The Temple in 3 Nephi 11
By Hollie Wells
3 Nephi 11 is a very special and often-discussed chapter in the Book of Mormon. It is most often Jesus’s visit starting in verse 8 that is known and discussed from this chapter. However, in my most recent study, the very first few verses stood out to me. This is one of many places in the Book of Mormon where the temple is mentioned. The people are gathered there after the disasters that have devastated the land, and verse one says, ”they were marveling and wondering one with another, and were showing one to another the great and marvelous change which had taken place.”
This change the verse mentions is obviously the physical changes that the earth’s surface underwent. But when I read this, I could not help but think this applies to the change in the hearts, minds, and spirits of modern Saints and what we experience when Jesus Christ comes to us individually. What more fitting place to discuss this change of heart with our fellow disciples than the temple, the House of the Lord?

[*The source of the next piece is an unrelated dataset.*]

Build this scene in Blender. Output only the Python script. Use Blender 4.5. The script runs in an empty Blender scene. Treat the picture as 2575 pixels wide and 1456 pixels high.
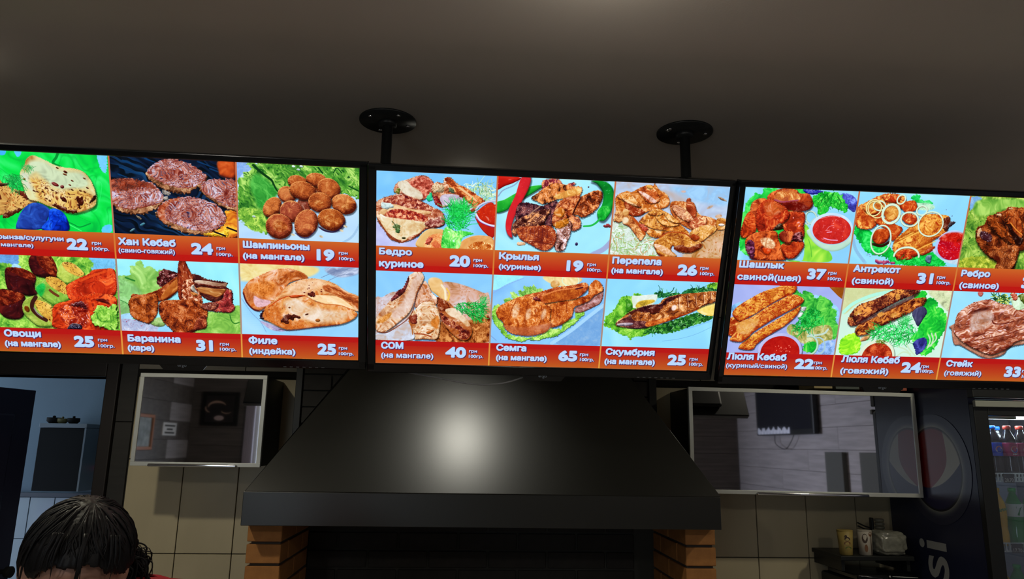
import bpy, bmesh, math, random
import numpy as np
from mathutils import Vector, Matrix
random.seed(4)
S = bpy.context.scene; COL = S.collection
R = math.radians
# ------------------------------------------------------------------ camera
cam = bpy.data.objects.new('camera', bpy.data.cameras.new('camera')); COL.objects.link(cam)
cam.data.sensor_width = 36; cam.data.lens = 36*1830.26/2575; cam.data.clip_start = .05
cam.location = (0, 0, 1.55)
yaw, pit, rol = R(3.585), R(12.114), R(.911)
fw = Vector((math.sin(yaw)*math.cos(pit), math.cos(yaw)*math.cos(pit), math.sin(pit)))
r0 = Vector((math.cos(yaw), -math.sin(yaw), 0)); u0 = r0.cross(fw)
rt = r0*math.cos(rol)+u0*math.sin(rol); up_ = u0*math.cos(rol)-r0*math.sin(rol)
cam.rotation_euler = Matrix((rt, up_, -fw)).transposed().to_euler()
S.camera = cam
S.view_settings.view_transform = 'Standard'; S.view_settings.look = 'None'
S.view_settings.exposure = 0; S.view_settings.gamma = 1; S.view_settings.use_curve_mapping = False
# ------------------------------------------------------------------ world and lights
W = bpy.data.worlds.new('world'); S.world = W; W.use_nodes = True
W.node_tree.nodes['Background'].inputs[0].default_value = (.62, .78, 1, 1)
W.node_tree.nodes['Background'].inputs[1].default_value = 1.6
def light(name, kind, loc, energy, col=(1, 1, 1), size=.1, aim=None, **k):
    l = bpy.data.lights.new(name, kind); l.energy = energy; l.color = col
    if kind == 'AREA':
        l.size = size; l.shape = k.get('shape', 'SQUARE')
        if 'spread' in k: l.spread = R(k['spread'])
    else: l.shadow_soft_size = size
    if 'size_y' in k: l.shape = 'RECTANGLE'; l.size_y = k['size_y']
    if kind == 'SPOT': l.spot_size = R(k.get('cone', 120)); l.spot_blend = k.get('blend', .6)
    o = bpy.data.objects.new(name, l); COL.objects.link(o); o.location = loc
    if aim: o.rotation_euler = (Vector(aim)-Vector(loc)).to_track_quat('-Z', 'Y').to_euler()
    return o
light('window_daylight', 'AREA', (-1.7, -2.40, 1.5), 36, (.74, .82, 1), 1.3, (3.3, -.55, 1.4), size_y=1.5, spread=66)
light('added_fill_left', 'POINT', (-1.3, -.7, 2.38), 14, (1, .93, .82), .05)  # added fill behind the camera, lifts the ambient level on the ceiling
light('added_fill_right', 'POINT', (1.3, -.7, 2.38), 12, (1, .93, .82), .05)  # second added fill, same purpose
light('lamp_light_left', 'SPOT', (-1.32, 1.74, 2.44), 30, (1, .92, .72), .035, (-1.32, 1.74, 0), cone=150, blend=.25)
light('lamp_light_middle', 'POINT', (.25, 1.16, 2.40), 1.7, (1, .95, .84), .04)
light('lamp_light_right', 'SPOT', (2.08, 1.98, 2.44), 24, (1, .91, .70), .035, (2.08, 1.98, 0), cone=150, blend=.25)
light('lamp_light_hood', 'SPOT', (-.01, 2.5, 2.43), 16, (1, .97, .84), .07, (-.02, 2.78, 1.4), cone=66, blend=.9)
light('kitchen_light', 'POINT', (-2.0, 4.15, 2.3), .9, (.55, .75, 1), .2)
light('kitchen_violet_light', 'POINT', (-2.9, 4.2, 1.0), .8, (.5, .35, 1), .1)
# ------------------------------------------------------------------ materials
MATS = {}
def mat(name, c=(.5, .5, .5), rough=.5, metal=0, spec=.5, emit=None, es=1, var=0, vs=30, bump=0, bs=60, c2=None, stretch=(1, 1, 1), alpha=1, trans=0, ior=1.45, coat=0):
    if name in MATS: return MATS[name]
    m = bpy.data.materials.new(name); m.use_nodes = True; N = m.node_tree.nodes; L = m.node_tree.links; b = N['Principled BSDF']
    I = b.inputs; I['Roughness'].default_value = rough; I['Metallic'].default_value = metal; I['Specular IOR Level'].default_value = spec
    I['Base Color'].default_value = (*c, 1); I['Transmission Weight'].default_value = trans; I['IOR'].default_value = ior; I['Coat Weight'].default_value = coat
    if emit: I['Emission Color'].default_value = (*emit, 1); I['Emission Strength'].default_value = es
    if var or bump:
        tc = N.new('ShaderNodeTexCoord'); mp = N.new('ShaderNodeMapping'); L.new(tc.outputs['Object'], mp.inputs[0]); mp.inputs['Scale'].default_value = stretch
    if var:
        n = N.new('ShaderNodeTexNoise'); n.inputs['Scale'].default_value = vs; n.inputs['Detail'].default_value = 6; L.new(mp.outputs[0], n.inputs[0])
        r = N.new('ShaderNodeValToRGB'); r.color_ramp.elements[0].position = .3; r.color_ramp.elements[1].position = .7
        d = c2 or tuple(x*(1-var) for x in c); r.color_ramp.elements[0].color = (*d, 1); r.color_ramp.elements[1].color = (*c, 1)
        L.new(n.outputs['Fac'], r.inputs[0]); L.new(r.outputs[0], I['Base Color'])
    if bump:
        n2 = N.new('ShaderNodeTexNoise'); n2.inputs['Scale'].default_value = bs; n2.inputs['Detail'].default_value = 4; L.new(mp.outputs[0], n2.inputs[0])
        bp = N.new('ShaderNodeBump'); bp.inputs['Strength'].default_value = bump; bp.inputs['Distance'].default_value = .002; L.new(n2.outputs['Fac'], bp.inputs['Height']); L.new(bp.outputs[0], I['Normal'])
    MATS[name] = m; return m
ceil_m = mat('ceiling_paint', (.48, .43, .375), .75, var=.06, vs=3, bump=.1, bs=200, spec=.3)
tile_m = mat('beige_tile', (.52, .455, .30), .32, var=.12, vs=6, bump=.05, bs=40, stretch=(1, 1, .3))
grout_m = mat('dark_grout', (.03, .028, .022), .8)
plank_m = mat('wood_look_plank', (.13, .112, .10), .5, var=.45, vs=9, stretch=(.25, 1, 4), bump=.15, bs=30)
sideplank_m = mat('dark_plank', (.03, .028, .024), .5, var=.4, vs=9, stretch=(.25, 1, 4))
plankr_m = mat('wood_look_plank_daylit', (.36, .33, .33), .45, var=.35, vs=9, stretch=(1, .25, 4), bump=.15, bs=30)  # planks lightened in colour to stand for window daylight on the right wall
black_m = mat('gloss_black', (.006, .007, .008), .16, spec=.5)
satin_m = mat('satin_black', (.010, .011, .011), .42, spec=.4)
matte_m = mat('matte_black', (.012, .012, .011), .8, spec=.2)
hood_m = mat('dark_hood_steel', (.011, .011, .009), .34, spec=.75, var=.1, vs=80, bump=.04, bs=500)
alu_m = mat('brushed_aluminium', (.52, .54, .52), .45, metal=.35, var=.06, vs=20)
chrome_m = mat('chrome', (.8, .8, .82), .12, metal=1)
mirror_m = mat('mirror_glass', (.74, .74, .78), .025, metal=1)
upper_m = mat('upper_wall_tile', (.30, .27, .21), .5, var=.3, vs=7, stretch=(.3, 1, 3))
brick_m = mat('orange_brick', (.38, .16, .042), .8, var=.22, vs=30, bump=.3, bs=120)
dbrick_m = mat('sooty_brick', (.022, .02, .018), .8, var=.3, vs=20, bump=.3, bs=100)
mortar_m = mat('dark_mortar', (.06, .05, .04), .9)
dmort_m = mat('sooty_mortar', (.045, .045, .04), .9)
white_m = mat('white_plastic', (.7, .7, .68), .4)
# ------------------------------------------------------------------ object helpers
def tag(o, label=None, cat=None, group=None, kind=None):
    for k, v in (('label', label), ('category', cat), ('group', group), ('kind', kind)):
        if v: o[k] = v
    return o
def thing(name, loc, label, cat, group=None, rz=0):
    o = bpy.data.objects.new(name, None); o.empty_display_size = .05; COL.objects.link(o); o.location = loc; o.rotation_euler = (0, 0, rz)
    return tag(o, label, cat, group)
def link(name, me, m, parent=None, smooth=False):
    o = bpy.data.objects.new(name, me); COL.objects.link(o)
    if m and not me.materials: me.materials.append(m)
    if smooth:
        for p in me.polygons: p.use_smooth = True
    if parent: o.parent = parent
    return o
def from_bm(name, bm, m, parent=None, smooth=False):
    bmesh.ops.recalc_face_normals(bm, faces=bm.faces)
    me = bpy.data.meshes.new(name); bm.to_mesh(me); bm.free(); return link(name, me, m, parent, smooth)
def add_box(bm, x0, x1, y0, y1, z0, z1, bev=0, seg=2):
    r = bmesh.ops.create_cube(bm, size=1); vs = r['verts']
    for v in vs: v.co = Vector(((x0+x1)/2+v.co.x*(x1-x0), (y0+y1)/2+v.co.y*(y1-y0), (z0+z1)/2+v.co.z*(z1-z0)))
    if bev:
        es = list({e for v in vs for e in v.link_edges})
        bmesh.ops.bevel(bm, geom=es, offset=bev, segments=seg, affect='EDGES', profile=.5)
def box(name, x0, x1, y0, y1, z0, z1, m, parent=None, bev=0, seg=2):
    bm = bmesh.new(); add_box(bm, x0, x1, y0, y1, z0, z1, bev, seg); return from_bm(name, bm, m, parent)
def add_tube(bm, pts, r, n=12, cap=True, taper=None):
    pts = [Vector(p) for p in pts]; rings = []
    for i, p in enumerate(pts):
        t = (pts[min(i+1, len(pts)-1)]-pts[max(i-1, 0)]).normalized()
        a = t.orthogonal().normalized() if i == 0 else (rings[-1][1]-t*rings[-1][1].dot(t)).normalized()
        b = t.cross(a); rr = r if taper is None else r*taper[i]
        rings.append(([bm.verts.new(p+(a*math.cos(2*math.pi*k/n)+b*math.sin(2*math.pi*k/n))*rr) for k in range(n)], a))
    for (A, _), (B_, _) in zip(rings, rings[1:]):
        for k in range(n): bm.faces.new((A[k], A[(k+1) % n], B_[(k+1) % n], B_[k]))
    if cap: bm.faces.new(rings[0][0][::-1]); bm.faces.new(rings[-1][0])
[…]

Hopefully, through our covenants, we can also undergo a dramatic and lasting change that leaves us as unrecognizable as the newly-formed land to the native Nephites.
In verse two, it says “they were also conversing about this Jesus Christ, of whom the sign had been given concerning his death.” I hope that when I am at the temple, I am also engaged in thought and conversation about Jesus Christ.
I know that the temple is a quiet place with not much conversation within its walls, but we can discuss what we learn, feel, and experience outside: in our homes, on the grounds, with those learning about the church, at church, or in any gathering of fellow believers.
When we go to the temple to be endowed, we get to have our own 3 Nephi 11 experience. Each covenant-maker or proxy approaches one by one to see and speak with Jesus Christ and feel the prints in His hands and thrust our hand into His side. This is a chapter worth studying in its entirety through a temple-lens.
Scholars both inside and outside the church have suggested that the Sermon on the Mount was ancient temple liturgy and it seems fitting that when Jesus came to the temple in Bountiful that he also repeated the things he taught at the Sermon on the Mount in his mortal ministry. D. John Butler just put out a book called In the Language of Adam that talks about this and also builds on the work of Margret Barker (non lds scholar), John Welch, and others. I find their deep dives into the scriptures to be very interesting.